“Eslavosamba” tem a leveza de um desfile e a aspereza de uma construção. Ora parece ter brotado de uma deliciosa roda de pagode com os amigos no quintal de casa, ora parece ter sido desenhado no gabinete de estudos de um engenheiro. O álbum de estreia de Cacá Machado inaugura um momento na vida desse professor de história que tem há mais de 20 anos dedicado sua pesquisa à música. Outro universo, talvez um novo ambiente, diferentes públicos, e, ao invés do tapinha nas costas e o reconhecimento do mérito acadêmico, aplausos.

Cacá sabe bem onde pisa e não poderia estar mais bem acompanhado.

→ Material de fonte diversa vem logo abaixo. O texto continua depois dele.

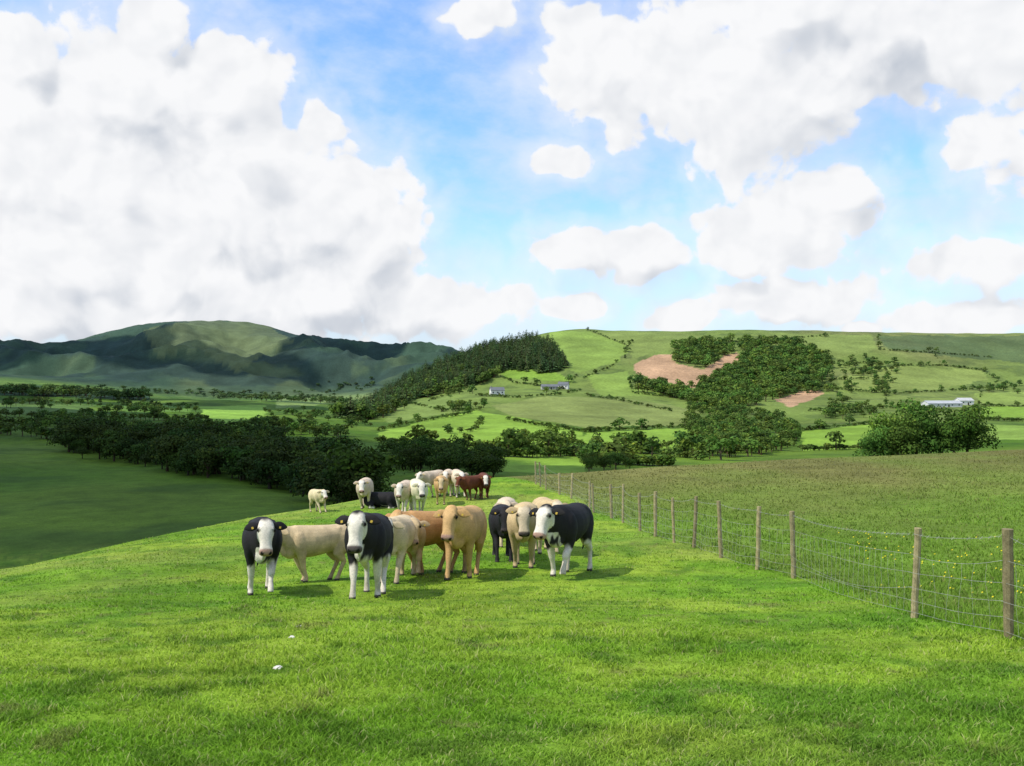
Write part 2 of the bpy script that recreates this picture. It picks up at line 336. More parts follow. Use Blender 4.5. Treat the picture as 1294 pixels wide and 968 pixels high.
# ---------------------------------------------------------------- trees
def rnd_dir(r,n):
    v=r.normal(size=(n,3));return v/np.linalg.norm(v,axis=1)[:,None]
def broadleaf(seed,nl,ls,lumps=11,limbs=5,wide=.42,low=.25):
    r=np.random.default_rng(seed);ac=Acc();dk=A(.10,.075,.05)
    cz=(1+low)/2
    cen=rnd_dir(r,lumps)*r.uniform(.25,.8,(lumps,1))*A(wide,wide,(1-low)/2)+A(0,0,cz)
    cen[0]=(0,0,cz);rad=r.uniform(.13,.24,lumps)*wide/.42;rad[0]=.27
    Vv,Ff=tube([(0,0,-.05),(.01,0,.1),(.0,.01,.3),(.02,0,.6)],[.035,.028,.022,.01],6);ac.add(Vv,Ff,dk)
    for i in range(1,limbs+1):
        c=cen[i%lumps];Vv,Ff=tube([(0,0,.2+.05*i/limbs),c*A(.4,.4,.75),c],[.016,.011,.004],4);ac.add(Vv,Ff,dk)
    per=r.choice(lumps,nl,p=rad**2/np.sum(rad**2));dr=rnd_dir(r,nl)
    dr[:,2]=np.where(dr[:,2]<-.3,-dr[:,2],dr[:,2])
    p=cen[per]+dr*rad[per][:,None]*r.uniform(.7,1.12,(nl,1))*A(1,1,.85)
    nrm=dr+rnd_dir(r,nl)*.55;nrm/=np.linalg.norm(nrm,axis=1)[:,None]
    s=np.cross(nrm,rnd_dir(r,nl));s/=np.linalg.norm(s,axis=1)[:,None];u=np.cross(nrm,s)
    sz=ls*r.uniform(.6,1.4,(nl,1))
    Q=np.stack([p-s*sz,p-u*sz*.7,p+s*sz,p+u*sz*.8],1).reshape(-1,3)
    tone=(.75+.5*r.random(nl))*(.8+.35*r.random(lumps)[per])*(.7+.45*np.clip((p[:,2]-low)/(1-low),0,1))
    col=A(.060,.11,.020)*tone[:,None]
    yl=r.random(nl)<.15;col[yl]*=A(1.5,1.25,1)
    ac.add(Q,np.arange(nl*4).reshape(nl,4),np.repeat(col,4,0))
    return np.concatenate(ac.V),np.concatenate(ac.F),np.concatenate(ac.C)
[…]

Ele compõe, canta, toca violão e escala o time. Arquiteto do projeto, tem ao seu lado dois braços direitos: Romulo Fróes, o engenheiro-chefe, assinando com Cacá a direção artística; e Gui Kastrup, mestre de obras e diretor musical. O que se constrói é um enorme viaduto que liga zonas distantes da cidade: a intelligentsia acadêmica representada por Zé Miguel Wisnik e Arthur Nestrovski; a ainda marginal vanguarda paulistana, nas figuras de Arrigo Barnabé e Ná Ozzetti; intérpretes de diferentes tempos e escolas, como Elza Soares, Celso Sim, Marcia Castro e Luciana Alves; e a “nova vanguarda paulistana”, na falta de um nome melhor para a turma do próprio Romulo Fróes, Kiko Dinucci, Rodrigo Campos, Juçara Marçal e de tantos outros.

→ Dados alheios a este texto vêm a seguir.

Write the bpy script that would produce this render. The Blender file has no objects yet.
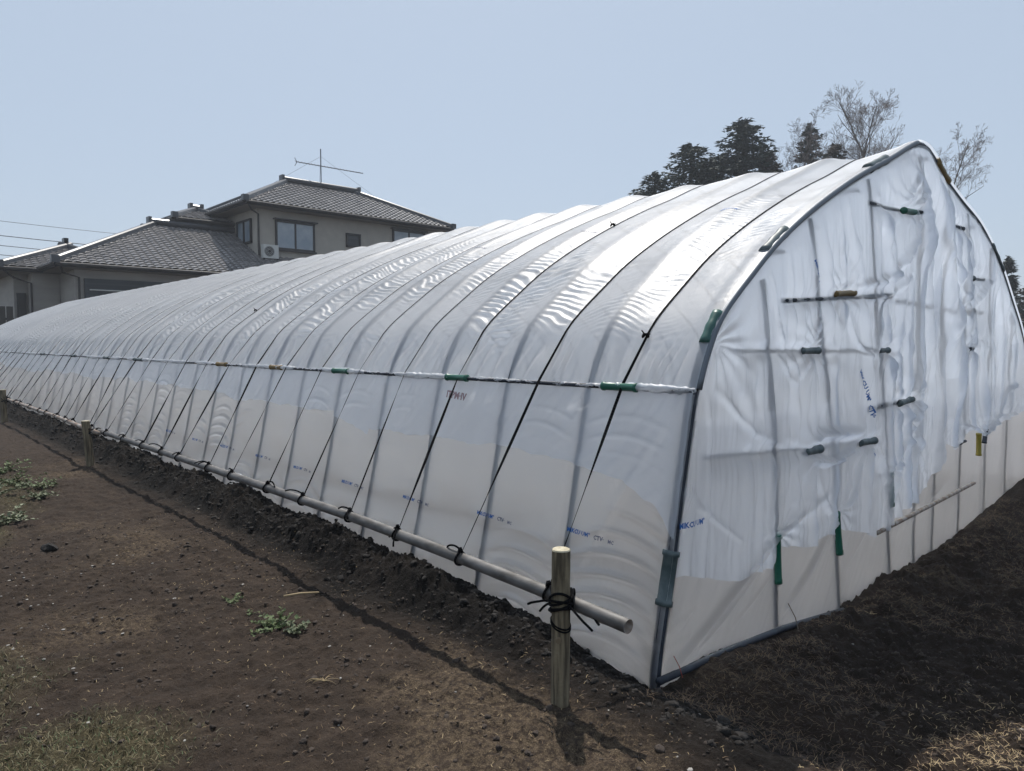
import bpy, math, random
import numpy as np
from mathutils import Vector, Matrix

# ------------------------------------------------------------------ camera, sky, sun, exposure
SC = bpy.context.scene
C = SC.collection
cam_d = bpy.data.cameras.new('camera'); cam = bpy.data.objects.new('camera', cam_d); C.objects.link(cam)
cam.location = (-2.908, -2.079, 1.6)
cam_d.sensor_width = 36; cam_d.lens = 715 / 1024 * 36; cam_d.clip_start = .05; cam_d.clip_end = 3000
PITCH = math.atan(42.5 / 715)
fw = Vector((.6796 * math.cos(PITCH), .7336 * math.cos(PITCH), -math.sin(PITCH)))
cam.rotation_euler = fw.to_track_quat('-Z', 'Y').to_euler()
SC.camera = cam
SUN_EL, SUN_AZ = math.radians(60), math.radians(51.5)      # azimuth counted from +X towards +Y
w = bpy.data.worlds.new('World'); SC.world = w; w.use_nodes = True
nt = w.node_tree; bg = nt.nodes['Background']
sky = nt.nodes.new('ShaderNodeTexSky'); sky.sky_type = 'NISHITA'; sky.sun_disc = False
sky.sun_elevation = SUN_EL; sky.sun_rotation = math.pi / 2 - SUN_AZ
sky.air_density = 1.; sky.dust_density = 1.6; sky.ozone_density = 2.5; sky.altitude = 0
mxs = nt.nodes.new('ShaderNodeMix'); mxs.data_type = 'RGBA'; mxs.inputs['Factor'].default_value = .72     # milky spring haze over the blue
mxs.inputs['B'].default_value = (5.9, 7.0, 8.4, 1); nt.links.new(sky.outputs[0], mxs.inputs['A']); nt.links.new(mxs.outputs['Result'], bg.inputs[0]); bg.inputs[1].default_value = .075
sun_d = bpy.data.lights.new('sun', 'SUN'); sun_d.energy = 3.7; sun_d.angle = math.radians(.9); sun_d.color = (1, .95, .88)
sun = bpy.data.objects.new('sun', sun_d); C.objects.link(sun)
sdir = Vector((math.cos(SUN_AZ) * math.cos(SUN_EL), math.sin(SUN_AZ) * math.cos(SUN_EL), math.sin(SUN_EL)))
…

Os sambas de Cacá são eslavos por brincadeira e por devoção. As três razões de ser do nome são a alusão aos afro-sambas de Baden, a ascendência indo-europeia patente no sobrenome de vários dos envolvidos (além dos já citados Kastrup, Wisnik e Nestrovski, tem também Climachauska, Nikitin e Stolarski) e a etimologia da palavra, que quer dizer “escravo”. Aponta para o berço do samba e para a sua capacidade de sintetizar esse país ao transitar indiferente por classes, raças e credos, símbolo de nossa democracia musical. Cacá é do samba, e, assim, tem a fineza de não se fazer senhor de engenho. Ele é mais um, abrindo espaço para que todos dancem.

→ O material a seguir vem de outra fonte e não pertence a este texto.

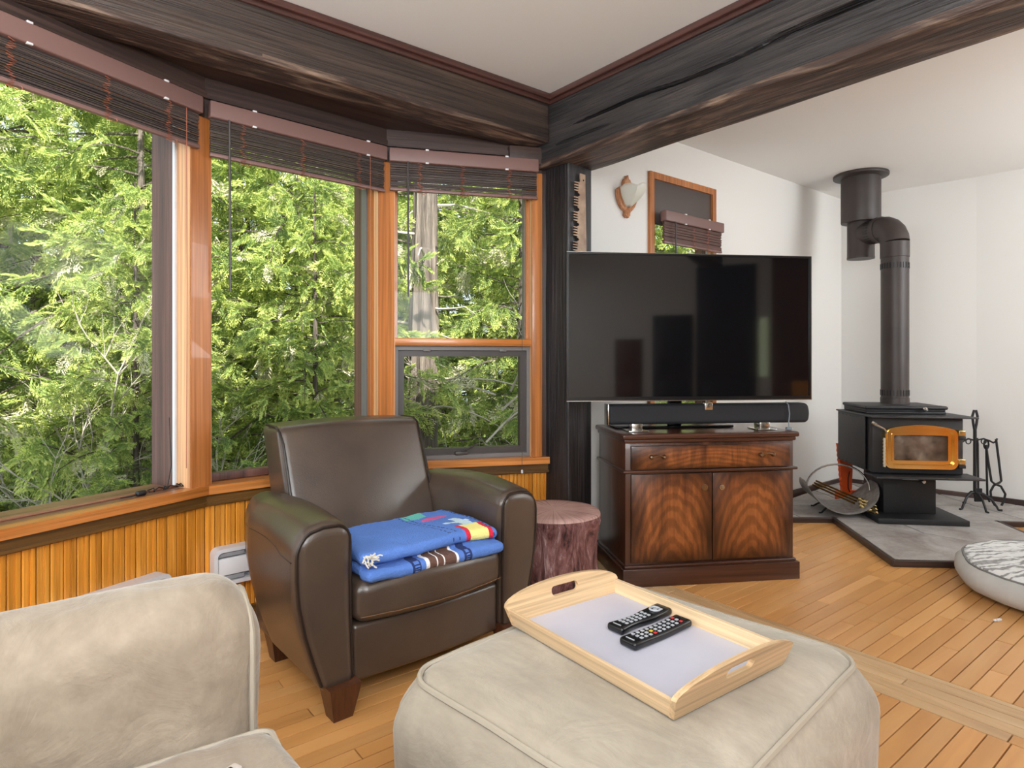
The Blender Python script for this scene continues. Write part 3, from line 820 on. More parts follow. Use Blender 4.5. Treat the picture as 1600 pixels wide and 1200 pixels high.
# ---- tree stump stool
def bark(name):
    m, t, p = nt(name)
    v = coords(t, (1, 1, .16)); f = tnoise(t, v, 13, 7, .7, 2.4)
    c = ramp(t, f, [(.36, lin((40, 20, 20))), (.45, lin((112, 66, 62))), (.58, lin((150, 106, 104))), (.68, lin((214, 180, 178)))])
    t.links.new(c, p.inputs['Base Color']); p.inputs['Roughness'].default_value = .75; bump(t, p, f, 1.0, .03); return m
M['bark'] = bark('printed_bark')
m, t, p = nt('stump_top'); v = coords(t); gr = t.nodes.new('ShaderNodeTexGradient'); gr.gradient_type = 'RADIAL'; t.links.new(v, gr.inputs[0])
tcx = t.nodes.new('ShaderNodeTexCoord'); t.links.new(tcx.outputs['Object'], gr.inputs[0])
mu = t.nodes.new('ShaderNodeCombineXYZ'); t.links.new(gr.outputs[1], mu.inputs[0])
f = tnoise(t, mu.outputs[0], 70, 3, .6)
n2 = tnoise(t, v, 9, 4)
c = ramp(t, f, [(.36, lin((92, 52, 50))), (.47, lin((176, 136, 128))), (.7, lin((200, 164, 154)))])
t.links.new(mixc(t, .35, c, ramp(t, n2, [(.3, lin((140, 96, 90))), (.7, lin((206, 172, 162)))])), p.inputs['Base Color']); p.inputs['Roughness'].default_value = .6
M['stumptop'] = m
st = thing('stump_stool', 'reddish tree-stump stool between the leather armchair and the wooden cabinet', 'stool', (.207, 3.11, 0), 0)
def stw(x, y, z):
    a = math.atan2(y, x); r_ = math.hypot(x, y)
    k = 1 + (.035 * math.sin(a * 9 + z * 5) * nz(a * 2, z * 2, 1) + .09 * nz(math.cos(a) * 3, math.sin(a) * 3, z * 2.2)) * min(1, r_ / .2) * (1 if z < .44 else .25)
    return x * k, y * k, z
b = B(); b.lathe([(0, 0), (.238, 0), (.232, .05), (.222, .12), (.215, .22), (.218, .32), (.228, .39), (.236, .425), (.232, .442)], 72, stw)
b.build('side', M['bark'], st, smooth=60)
b = B(); b.lathe([(.233, .4415), (.228, .451), (.18, .455), (.1, .457), (0, .458)], 72, stw); b.build('top', M['stumptop'], st, smooth=60)
# ---- TV cabinet
def veneer(name, lo=0.0):
    m, t, p = nt(name)
    v = coords(t, (1.2, 1, .30), rand=True)
    f0 = tnoise(t, v, 4.5, 6, .62, 2.2)
    c = ramp(t, f0, [(.30, lin((84, 46, 26))), (.46, lin((122, 70, 36))), (.56, lin((142, 84, 44))), (.7, lin((108, 62, 34)))])
    tg = t.nodes.new('ShaderNodeTexCoord'); mg = t.nodes.new('ShaderNodeMapping'); mg.inputs['Location'].default_value = (-1.15, 0, .25); mg.inputs['Scale'].default_value = (2.3, 0, 1)
    t.links.new(tg.outputs['Generated'], mg.inputs[0]); w_ = t.nodes.new('ShaderNodeTexWave'); w_.wave_type = 'RINGS'; w_.rings_direction = 'SPHERICAL'
    w_.inputs['Scale'].default_value = 1.9; w_.inputs['Distortion'].default_value = 6.5; w_.inputs['Detail'].default_value = 4; t.links.new(mg.outputs[0], w_.inputs[0])
    c = mixc(t, 1.0, c, ramp(t, w_.outputs[1], [(.2, (.76, .73, .71, 1)), (.7, (1.14, 1.12, 1.1, 1))]), 'MULTIPLY')
    f1 = tnoise(t, coords(t, (1, 1, .12), rand=True), 40, 3, .6, 1)
    c = mixc(t, 1.0, c, ramp(t, f1, [(.35, (.8, .8, .8, 1)), (.65, (1.1, 1.1, 1.1, 1))]), 'MULTIPLY')
    tc = t.nodes.new('ShaderNodeTexCoord'); sx = t.nodes.new('ShaderNodeSeparateXYZ'); t.links.new(tc.outputs['Generated'], sx.inputs[0])
    def edge(o):
        a = t.nodes.new('ShaderNodeMath'); a.operation = 'PINGPONG'; a.inputs[1].default_value = .5; t.links.new(o, a.inputs[0]); return a.outputs[0]
    mn = t.nodes.new('ShaderNodeMath'); mn.operation = 'MINIMUM'; t.links.new(edge(sx.outputs[0]), mn.inputs[0]); t.links.new(edge(sx.outputs[2]), mn.inputs[1])
    nn = tnoise(t, v, 5, 3); ad = t.nodes.new('ShaderNodeMath'); ad.operation = 'MULTIPLY_ADD'; ad.inputs[1].default_value = .22; t.links.new(nn, ad.inputs[0]); t.links.new(mn.outputs[0], ad.inputs[2])
    e = ramp(t, ad.outputs[0], [(.1, (.2, .17, .16, 1)), (.34, (1, 1, 1, 1))])
    t.links.new(mixc(t, 1.0, c, e, 'MULTIPLY'), p.inputs['Base Color']); p.inputs['Roughness'].default_value = .3; p.inputs['Coat Weight'].default_value = .2
    return m
M['veneer'] = veneer('flame_mahogany_veneer')
M['cab'] = wood('dark_mahogany', [(44, 24, 18), (68, 38, 27), (84, 50, 36)], 'x', 10, .06, .3, .08, 0, coat=.25)
M['cab_z'] = wood('mahogany_side', [(48, 26, 18), (80, 46, 30), (100, 62, 42)], 'z', 8, .06, .32, .08, 0, coat=.2)
CO = (.582, 3.27); CA = R(8.3); CW, CD, CH = 1.005, .52, .806
cb = thing('tv_cabinet', 'dark mahogany cabinet with two doors and a drawer under the television', 'cabinet', (CO[0], CO[1], 0), CA)
b = B(); b.soft((0, 0, 0), (CW, CD, .095), .004); b.soft((.012, .012, .093), (CW - .012, CD, .112), .008, 2); b.build('plinth', M['cab'], cb)
b = B(); b.soft((.022, .03, .1), (CW - .022, CD, .765), .003); b.build('body', M['cab_z'], cb)
b = B(); b.soft((.0, .0, .778), (CW, CD + .01, .806), .01, 3); b.soft((.012, .014, .757), (CW - .012, CD, .78), .008, 2); b.build('top', M['cab'], cb)
b = B(); b.soft((.005, .008, .598), (CW - .005, CD, .614), .007, 2); b.build('waist_moulding', M['cab'], cb)
b = B(); b.soft((.05, .012, .618), (CW - .05, .032, .742), .003); dr = b.build('drawer', M['veneer'], cb)
M['brass_old'] = plain('tarnished_brass', (150, 128, 104), .3, 1)
for x in (.19, .81):
    b = B()
    for s in (-1, 1): b.at((x * (CW) + s * .035, .008, .685), (90, 0, 0)); b.lathe([(0, 0.02), (.008, .018), (.012, .01), (.011, 0), (.007, -.006)], 12); b.M = None
    xc_ = x * CW
    b.tube([(xc_ - .035, -.006, .685), (xc_ - .02, -.012, .69), (xc_, -.014, .694), (xc_ + .02, -.012, .69), (xc_ + .035, -.006, .685)], .0045, 6)
    b.build('handle', M['brass_old'], dr)
for k in (0, 1):
    x0, x1 = ((.05, CW / 2 - .003), (CW / 2 + .003, CW - .05))[k]
    b = B(); b.soft((x0, .012, .125), (x1, .032, .592), .003); dd = b.build('door', M['veneer'], cb)
    xk = CW / 2 + (-.045, .05)[k]
    b = B(); b.at((xk, .006, .515), (90, 0, 0))
    if k: b.lathe([(0, .012), (.006, .012), (.009, .006), (.015, .006), (.016, 0), (.016, -.006)], 16)
    else: b.lathe([(0, .005), (.003, .005), (.0035, .0), (.0165, .0), (.0175, -.001), (.0175, -.004)], 16)
    b.build('keyhole_rosette' if not k else 'knob', M['chrome'] if k else M['brass_old'], dd)
# ---- television
TVO = (.288, 3.30); TVA = R(6.7); TVW = 1.381; zb, zt = .979, 1.773
tv = thing('television', 'large flat black television standing above the mahogany cabinet', 'television', (TVO[0], TVO[1], .807), TVA)
zl = .807
b = B(); b.M = Matrix.Rotation(R(90), 4, 'X')
b.ring([(0, zb - zl), (TVW, zb - zl), (TVW, zt - zl), (0, zt - zl)], [(.012, zb - zl + .022), (TVW - .012, zb - zl + .022), (TVW - .012, zt - zl - .012), (.012, zt - zl - .012)], -.02, .004); b.M = None
b.build('bezel', M['satin'], tv, smooth=0)
b = B(); b.box((.011, .002, zb - zl + .02), (TVW - .011, .012, zt - zl - .011)); m, t, p = nt('screen_gloss'); p.inputs['Base Color'].default_value = (.004, .004, .005, 1); p.inputs['Roughness'].default_value = .05; p.inputs['IOR'].default_value = 1.62
M['screen'] = m; b.build('screen', m, tv, smooth=0)
b = B(); b.soft((.004, .02, zb - zl + .004), (TVW - .004, .035, zt - zl - .004), .004); b.soft((.2, .03, .2), (TVW - .2, .075, .75), .02, 2); b.build('back_cover', M['dark'], tv)
b = B(); b.box((0, -.0045, zb - zl - .001), (TVW, -.0005, zb - zl + .003)); b.box((TVW - .003, -.0045, zb - zl), (TVW, -.001, zt - zl)); b.box((0, -.0045, zt - zl - .002), (TVW, -.001, zt - zl)); b.build('chrome_edge', M['chrome'], tv, smooth=0)
b = B(); b.soft((.62, .06, .24), (.74, .25, .36), .01, 2); b.soft((.64, .205, .012), (.72, .245, .3), .01, 2); b.build('stand_neck', M['satin'], tv)
b = B(); b.soft((.33, .2, .0), (1.03, .42, .014), .006, 2); b.build('stand_base', M['satin'], tv)
# ---- soundbar
SB = (.527, 3.385); sb = thing('soundbar', 'long black soundbar on silver feet on top of the mahogany cabinet', 'speaker', (SB[0], SB[1], .807), R(6.7))
SL = 1.165
m_ = plain('speaker_cloth', (24, 25, 30), .75, b=.3, bs=600, bd=.001)
def sbw(x, y, z): return (x - .012 * ((z - .09) / .055) ** 2 * (x > SL * .5) , y, z)
b = B(); b.soft((0, 0, .038), (SL, .085, .149), .02, 3, (30, 1, 6), sbw); body = b.build('body', m_, sb)
b = B(); b.soft((-.006, .004, .036), (.002, .08, .151), .003); b.build('end_cap', M['chrome'], sb)
b = B(); b.soft((.54, -.006, .115), (.585, .02, .154), .002); b.build('centre_badge', M['chrome'], sb)
for x in (.16, .90):
    b = B(); b.soft((x - .055, -.02, 0), (x + .055, .11, .006), .002); b.soft((x - .03, .01, .004), (x + .03, .08, .044), .004); b.build('foot', M['chrome'], sb)
b = B(); yy = -.008
b.tube([(1.03, yy + .03, .155), (1.028, yy, .14), (1.035, yy, .09), (1.03, yy, .04), (1.028, yy - .003, .012)], .003, 6)
b.soft((1.012, yy - .014, .0), (1.045, yy + .008, .014), .004)
c_ = b.build('cable', plain('grey_cable', (120, 130, 138), .5), None, (SB[0], SB[1], .808), R(6.7)); c_['label'] = 'thin grey cable hanging over the right end of the black soundbar'; c_['category'] = 'cable'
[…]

Mais do que a soma disso tudo, “Eslavosamba” é o resultado da sólida formação musical de Cacá Machado. Um disco de samba sofisticado, com uma produção impecável, mas que oscila entre a vontade de ser popular e a vocação de ser erudito. Embora a variação seja deliberada e faça com que agrade aos ouvidos mais exigentes, ela acaba por enfraquecer o conjunto, que por vezes soa elegante e contido demais. O trânsito nesse viaduto recém-inaugurado que se eleva sobre os muros da academia parece fluir melhor na mão que vai de dentro para fora e coloca todo mundo junto e com os pés no chão, sambando. Na mão contrária, ao trazer todos para o lado de dentro, a alegria do batuque ganha ares de recital e faz lembrar que nesse meio, infelizmente, até o maior dos esforços se reduz a uma linha no currículo Lattes do seu autor.

Muitas faixas mereceriam nota de destaque, mas nenhuma parece mais representativa de onde podem chegar os eslavosambas de Cacá quanto “Sim”, que abre o disco. A percussão marca o terreno do samba enquanto a melodia vai se construindo nas linhas de baixo, guitarra, violão e cavaquinho, explorando os contrapontos e conversando com o dueto formado por Elza Soares e Zé Miguel Wisnik. A escolha do par não podia ser mais feliz. Elza é um bem a ser tombado pelo patrimônio histórico e cultural. Ela vem como uma gata trançando por entre as pernas dos ouvintes desatentos, sempre pronta pra mostrar as garras. Wisnik, sabiamente, canta ressabiado com a urgência de quem avisa: “sim, tem que ter cuidado”.

O cartão de visitas que Cacá Machado lança é do tamanho de suas credenciais. A mão-de-obra envolvida ajuda a empilhar os tijolos dessa ponte, que, embora tenha bases muito firmes, balança. Balança porque faz dançar e porque não se resolveu bem para que lado vai. De qualquer maneira, para quem quer correr riscos na seara do samba – um risco calculado –, Cacá é o novo parceiro ideal. Se ficar alguma dúvida é só perguntar para qualquer dos nomes que compõem a longa lista que ele faz questão de destacar na contracapa, e agradecer no encarte, de “Eslavosamba”.